NRHA Announces 2020 Hall of Fame Inductees

Sally Brown and Jerry Kimmel are Nrha Hall of Fame inductees 2020

Sally Brown and Jerry Kimmel
Sally Brown and Jerry Kimmel, Nrha inductees ©Nrha

Oklahoma City (Usa), August 29, 2020 – Following the presentation of the National Reining Horse Association (NRHA) Hall of Fame Committee’s recommended nominees, the Board of Directors and past Hall of Fame inductees voted to approve Sally Brown and Jerry Kimmel for induction into the NRHA Hall of Fame. Also announced was the selection of Oklahoma City Convention and Visitors Bureau President Mike Carrier as the NRHA Dale Wilkinson Lifetime Achievement Award recipient for 2020.

Sally Brown
Sally Brown was first involved in breeding cutting horses but when she switched to reining, she changed the industry forever. Her vision, innovation, knowledge of pedigrees, and innate management style put her far ahead of her time, in an era when reining breeding programs did not yet exist.

In 2008, the year after her passing, Sally was honored as the recipient of the first NRHA Dale Wilkinson Lifetime Achievement award in recognition of her contributions to and support of NRHA across so many platforms.

Jerry Kimmel
Jerry Kimmel is the hundredth inductee into the NRHA Hall of Fame. An extremely successful businessman who immersed himself into the horse world upon retirement, not even his vision could have predicted the impact he would have on the reining industry.

A defining moment for Jerry came with the 2006 Fédération Equestre Internationale (FEI) World Equestrian Games when he paid for Team USA to travel to Aachen, Germany. His son, Greg Kimmel, recalled. «They couldn’t raise all of the money for the trip, and Dad said, ‘We’re going. We’re doing this.’ He told everybody on that team, ‘Pack your bags. We’re going!’»

It was the trip of a lifetime. With Tim McQuay aboard, Kimmel’s stallion Mister Nicadual won team gold and an individual silver.
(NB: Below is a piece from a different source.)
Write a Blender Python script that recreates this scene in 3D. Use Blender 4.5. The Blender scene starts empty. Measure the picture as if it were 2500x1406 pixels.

It was a treasured honor and a proud moment for the unassuming man who had literally made it happen from behind the scenes.

The man who “loved horses and the people who love them” passed away this year at the age of 82 but his impact on the reining horse world will live on forever. Kimmel Reining Horses is still in operation thanks to Jerry’s daughter, Chris Pearce, who relocated the business and its horses to her ranch in Weatherford, Texas, in 2018.